We had a big problem in greyhound racing. I was chair of the then British Greyhound Racing Board and the governance was in at least as much of a mess as that of horseracing. The Donoughue committee was appointed. It is sad that Bernard, my noble friend Lord Donoughue, is not here this afternoon to give us the benefit of his advice. He came up with a wonderful report proposing root-and-branch change, which went through in a couple of years. I can say with complete confidence that if he had not produced that report and if we had not had that change, I do not think we would have greyhound racing today, or certainly not on the same scale, with 20 tracks this side of the Irish Sea, three meetings every day for afficionados and punters—the noble Lord, Lord Foster, will forgive me for mentioning punters, about whom his views are well known—and still a position as Britain’s sixth-biggest spectator sport. That shows what you can do with the aid of good governance.

We do not need and do not have a compulsory levy. We have a voluntary levy. A few years ago, I was responsible for brokering an increase in that levy by which bookmakers voluntarily put their money into greyhound racing and in return got a say on how it is spent through the British Greyhound Racing Fund.

One of the things that the new BHA model will want to do is negotiate an increase in the levy. I will say two things about that. First, it would be very unwise to progress this—here I pick up a point from the noble Lord, Lord Risby—until we know the Government’s plans for gambling reform. If they introduce some of the changes that have been advocated—I do not say by the noble Lord, Lord Foster—then bookmakers will take a heavy hit, as will the Exchequer, incidentally. In the light of today’s events, that is something that we would not want to see. The less money that is collected from bookmakers, the less money there will be to go into racing too.

Secondly, I am a sort of economist, and I have my doubts about whether large amounts of the levy going into prize money solves this industry’s undoubted problems. Incidentally, I accept the point about overseas competition for buying racehorses, but it is perfectly clear to me, as an economist, that if you raise prize money people will pay more for horses when they go through the sales ring—and what would you have achieved? You would have lined the pockets of breeders. These unexpected side-effects of half-understood economics have to be borne in mind when we consider the right level for the levy.

That leads me to a proposal. Racing indeed needs a plan, but I am not wholly confident that, even with the new model of governance, it has all the knowledge and understanding that it needs for a robust plan. Of course it will consult, but there is a case for a wider input than consultation alone will bring. Therefore, in my view, racing would benefit from formalised outside help and advice. My proposal is a royal commission—the first one for more than 20 years—on horseracing, including representatives of racing but also outsiders with relevant expertise: an independent economist, a leisure industry expert and someone who understands the betting industry properly, all under a proper heavyweight neutral chair.

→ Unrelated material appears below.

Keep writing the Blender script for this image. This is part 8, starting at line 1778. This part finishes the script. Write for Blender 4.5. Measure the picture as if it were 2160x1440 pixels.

I am not soft-minded about royal commissions. The one I was on, on care of the elderly, was a complete shambles, and I signed a minority report to it—so the 20-year gap was probably welcome. But they have something to offer in this kind of circumstance. Give such a body a couple of years and there is every chance that it will come up with a plan worthy of that name to act as a starting point for radical reform of racing that the BHA, the Government and the oft-forgotten punter can get behind.